Two nights ago I tried an FG element in my detector and found is was much weaker than the SPU element, maybe almost like 20 dB lower in my test recording. So I changed some parts in the amplifier and took out the small value capacitors that attenuated the lower frequencies and amplified the higher more so I used big capacitors here.
I went out for a walk, an the detector drove me crazy. Time expansion was triggered many times by crickets and when it did I heard every noise I made walking and rotating controls. My encoders sounded like BOOM BOOM BOOM in the headphones. I did not experience that before. Maybe that was the side effect of amplifying the low frequencies now as well.

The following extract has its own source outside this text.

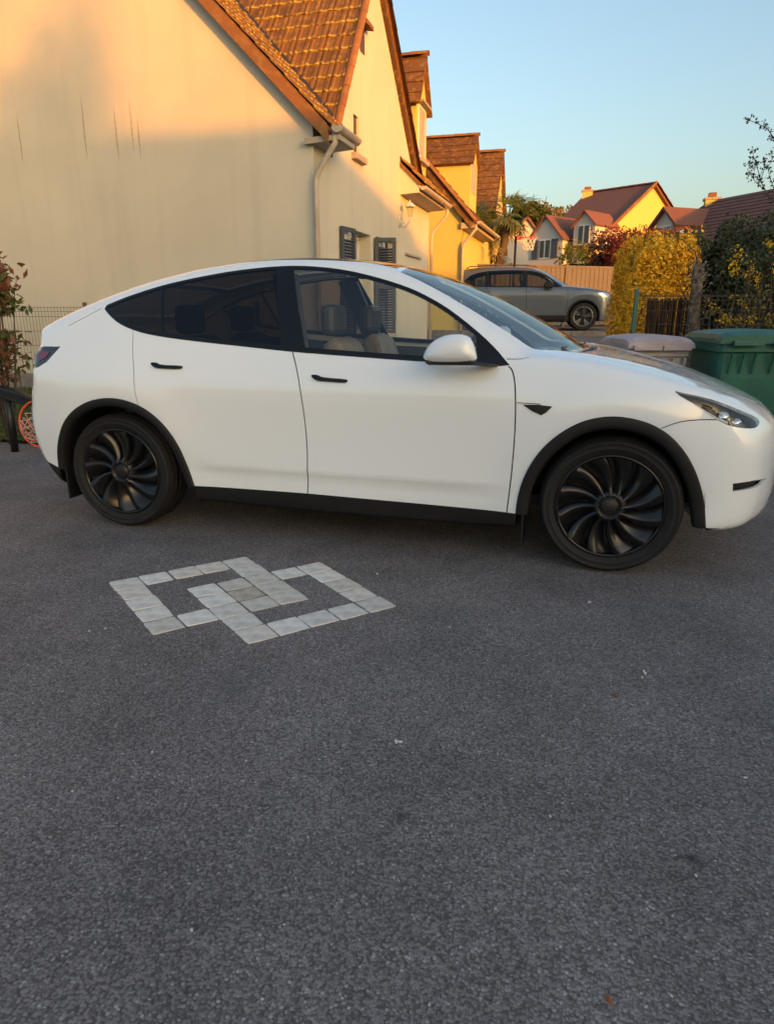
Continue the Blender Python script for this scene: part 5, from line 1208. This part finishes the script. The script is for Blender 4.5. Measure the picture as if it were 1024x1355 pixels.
# ================================================================ foliage
def leaf_mesh(name, pts, size, m, parent=None, aspect=.55, droop=None, normals=None, loc=(0, 0, 0), flat=0.0, fold=.18):
    """one leaf-shaped quad pair per point"""
    P = np.asarray(pts, float); n_ = len(P)
    d = nrg.normal(size=(n_, 3)); d /= np.linalg.norm(d, axis=1, keepdims=True)
    if droop is not None: d = d*(1-droop[1])+np.array(droop[0])*droop[1]; d /= np.linalg.norm(d, axis=1, keepdims=True)
    w = nrg.normal(size=(n_, 3))
    if normals is not None: w = w*.6+normals*1.0; 
    s_ = np.cross(d, w); s_ /= np.maximum(np.linalg.norm(s_, axis=1, keepdims=True), 1e-6); nn = np.cross(s_, d)
    L = size*nrg.uniform(.6, 1.25, (n_, 1)); W = L*aspect*.5
    b = P-d*L*.5; t = P+d*L*.5; mid = P-d*L*.05
    V = np.stack([b, mid+s_*W+nn*W*fold*2, t, mid-s_*W+nn*W*fold*2], 1).reshape(-1, 3)
    me = bpy.data.meshes.new(name); me.vertices.add(n_*4); me.vertices.foreach_set('co', V.ravel())
    me.loops.add(n_*6); me.polygons.add(n_*2)
    base = np.arange(n_)[:, None]*4; idx = (base+np.array([0, 1, 2, 0, 2, 3])).ravel()
    me.loops.foreach_set('vertex_index', idx); me.polygons.foreach_set('loop_start', np.arange(n_*2)*3)
    me.update(calc_edges=True); me.validate()
    me.materials.append(M[m] if isinstance(m, str) else m)
    o = bpy.data.objects.new(name, me); COL.objects.link(o); o.location = loc
    if parent: o.parent = parent
    return o
M['leaf_yellow'] = leafmat('leaf_yellow', (.98, .60, .03), (.86, .50, .03), trans=.15)
M['leaf_amber'] = leafmat('leaf_amber', (.45, .17, .012), (.30, .10, .012))
M['leaf_dark'] = leafmat('leaf_dark', (.030, .050, .020), (.085, .10, .045), rough=.4, trans=.15)
M['leaf_green'] = leafmat('leaf_green', (.045, .070, .018), (.10, .12, .03))
M['leaf_red'] = leafmat('leaf_red', (.36, .045, .03), (.17, .06, .03))
M['leaf_rust'] = leafmat('leaf_rust', (.16, .055, .030), (.22, .10, .055), rough=.4)
M['leaf_olive'] = leafmat('leaf_olive', (.14, .12, .03), (.20, .15, .04))
M['flower_y'] = leafmat('flower_yellow', (.75, .40, .01), (.70, .50, .02), trans=.35)
M['leaf_lime'] = leafmat('leaf_lime', (.30, .28, .04), (.20, .21, .03))
M['grass'] = leafmat('grass_blade', (.06, .10, .018), (.12, .14, .035))
M['palm'] = leafmat('palm_leaf', (.075, .13, .04), (.16, .20, .06), rough=.4)
M['palm_dead'] = leafmat('palm_dead', (.22, .19, .08), (.15, .13, .05))
M['pale_bark'] = mat('pale_bark', (.20, .175, .14), .95, var=.75, vscale=14, bump=.8, bscale=25)

def box_hedge(name, loc, size, n_, lsize, m, label, cat='hedge', lump=.10, stemm='trunk', nstem=14, round_=.25, inner=None, mix=None):
    root = empty(name, loc, CY, label, cat); sx, sy, sz = size
    P = nrg.uniform(-1, 1, (n_*3, 3)); 
    r = np.max(np.abs(P), axis=1); keep = r > nrg.uniform(.30, 1, n_*3)**.6*.98; P = P[keep][:n_]
    # soft corners and lumpy faces
    q = np.linalg.norm(P, axis=1, keepdims=True); P = P*(1-round_*np.clip(q-1.15, 0, 1))
    ph = np.sin(P[:, 0]*7+1)*np.sin(P[:, 1]*6+2)*np.sin(P[:, 2]*8+.5); P = P*(1+lump*ph[:, None])
    P[:, 2] = np.clip(P[:, 2], -1, 2)
    N = P/np.maximum(np.linalg.norm(P, axis=1, keepdims=True), 1e-6)
    P = P*np.array([sx/2, sy/2, sz/2])+np.array([0, 0, sz/2])
    crown = leaf_mesh('crown', P, lsize, m, root, normals=N)
    if mix:
        sel = nrg.random(len(P)) < .05; leaf_mesh('crown', P[sel]*1.01, lsize*1.2, mix, root, normals=N[sel]); sel = nrg.random(len(P)) < .03; leaf_mesh('crown', P[sel]*1.01, lsize*.8, 'leaf_amber', root, normals=N[sel])
    t = MB(); r_ = random.Random(len(name))
    for i in range(nstem):
        a, b = r_.uniform(-.4, .4)*sx, r_.uniform(-.4, .4)*sy
        t.tube([(a*.6, b*.6, 0), (a*.8+r_.uniform(-.1, .1), b*.8, sz*.45), (a*1.05, b*1.05, sz*.9)], [.02, .014, .006], 5)
    tr = t.build('trunk', stemm, root); tr['kind'] = 'stuff'
    sh = MB(); top_pts = []
    for i in range(26 if sz < 2.3 else 14):
        a, b = r_.uniform(-.48, .48)*sx, r_.uniform(-.48, .48)*sy; hh_ = r_.uniform(.06, .22); e = (a+r_.uniform(-.06, .06), b, sz*.97+hh_); sh.tube([(a, b, sz*.8), e], [.006, .003], 4)
        for q in range(7): u = q/7; top_pts.append((a+(e[0]-a)*u+r_.uniform(-.02, .02), b+r_.uniform(-.02, .02), sz*.9+(e[2]-sz*.9)*(u+.1)))
    so = sh.build('shoots', stemm, root); so['kind'] = 'stuff'; leaf_mesh('crown', np.array(top_pts), lsize*1.1, m, root)
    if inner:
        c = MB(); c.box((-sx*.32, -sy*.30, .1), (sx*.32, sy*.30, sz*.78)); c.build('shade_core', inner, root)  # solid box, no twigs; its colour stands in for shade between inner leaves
    return root
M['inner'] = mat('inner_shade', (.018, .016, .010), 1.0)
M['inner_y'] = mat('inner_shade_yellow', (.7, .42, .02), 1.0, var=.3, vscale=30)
def at(px_r, d, z): return far(px_r, d, z)
# yellow clipped hedge
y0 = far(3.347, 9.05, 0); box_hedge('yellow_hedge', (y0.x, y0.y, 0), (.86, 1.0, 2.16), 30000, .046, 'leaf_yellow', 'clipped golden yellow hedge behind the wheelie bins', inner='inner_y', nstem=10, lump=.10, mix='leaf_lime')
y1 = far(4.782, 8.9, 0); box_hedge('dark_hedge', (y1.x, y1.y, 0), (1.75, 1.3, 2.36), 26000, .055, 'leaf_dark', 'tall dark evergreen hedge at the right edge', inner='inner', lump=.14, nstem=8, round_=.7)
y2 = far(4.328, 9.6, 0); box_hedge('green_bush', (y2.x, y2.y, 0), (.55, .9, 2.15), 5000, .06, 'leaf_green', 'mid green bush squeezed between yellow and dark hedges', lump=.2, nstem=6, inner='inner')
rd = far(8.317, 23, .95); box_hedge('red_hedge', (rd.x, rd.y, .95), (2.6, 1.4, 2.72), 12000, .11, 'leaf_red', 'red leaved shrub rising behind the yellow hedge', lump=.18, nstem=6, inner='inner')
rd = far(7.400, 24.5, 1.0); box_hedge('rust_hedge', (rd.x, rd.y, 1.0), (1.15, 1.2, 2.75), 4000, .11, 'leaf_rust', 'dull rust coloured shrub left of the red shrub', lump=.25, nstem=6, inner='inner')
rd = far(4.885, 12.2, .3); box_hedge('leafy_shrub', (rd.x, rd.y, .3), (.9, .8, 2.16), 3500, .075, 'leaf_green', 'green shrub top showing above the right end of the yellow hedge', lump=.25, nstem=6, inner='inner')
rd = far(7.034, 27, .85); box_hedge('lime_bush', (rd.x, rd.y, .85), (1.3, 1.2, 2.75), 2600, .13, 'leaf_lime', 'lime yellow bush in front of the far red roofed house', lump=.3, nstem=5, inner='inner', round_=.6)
def far_tree(r0, d, zc, rx, rz, m, label, name='far_tree'):
    b = far(r0, d, 0); g = gz(0, b.y); root = empty(name, (b.x, b.y, g), 0, label, 'tree', 'trees beyond the houses'); n_ = 5000
    P = nrg.normal(size=(n_, 3)); P /= np.linalg.norm(P, axis=1, keepdims=True); P *= nrg.uniform(.35, 1, (n_, 1))**.5
    P *= 1+.25*np.sin(P[:, :1]*5+r0*7)*np.sin(P[:, 1:2]*6)*np.sin(P[:, 2:]*5+1)
    leaf_mesh('crown', P*np.array([rx, rx, rz])+np.array([0, 0, zc-g]), .42, m, root)
    t = MB(); t.tube([(0, 0, 0), (.1, 0, zc*.5), (0, 0, zc)], [.25, .18, .05], 8)
    for a in range(6): t.tube([(0, 0, zc*.5), (rx*.5*math.cos(a), rx*.5*math.sin(a), zc*.85), (rx*.8*math.cos(a), rx*.8*math.sin(a), zc*1.05)], [.1, .06, .02], 5)
    t.build('trunk', 'trunk', root)
far_tree(15.61, 72, 8.2, 4.0, 3.0, 'leaf_olive', 'olive brown round tree behind the pale gable end')
far_tree(19.80, 78, 7.8, 3.4, 3.0, 'leaf_rust', 'rusty bare looking tree left of the red roofed house')
far_tree(12.71, 66, 9.3, 1.8, 1.2, 'leaf_green', 'low green tree top just right of the palm')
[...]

What I did notice in the recordings with the FG is that harmonics do not show that easy. Somehow with the SPU I did see the 2nd harmonic like only 20dB below the 1st where the FG has a 2nd harmonic around 40dB below the first.
(Even if I use a similar amplifier circuit as on the SPU element).
Can these stronger harmonics come just from that microphone element?
For now I stil love the SPU element, the FG shows some thin lines in the spectrogram where the SPU does not seem to have these "beeps". Maybe an other aplifier could help.
Oh, I had the feeling the FG frequency response was not as flat as people suggested. A Graph that Cor poined out to me on the avisoft website shows a reasonably flat line. I have the feeling my FG elements picks up muck more low frequencies that the highs. Maybe there is a big difference per element. Hopefully Ivano or someone else has some experience with this.
SPU
FG
I know I have no lab conditions but it should be good enough to comepare, you will clearly see the difference. The stronger harmonics is not a big deal, it is still easy to see what kind of bat we hear here but FG looks so much better.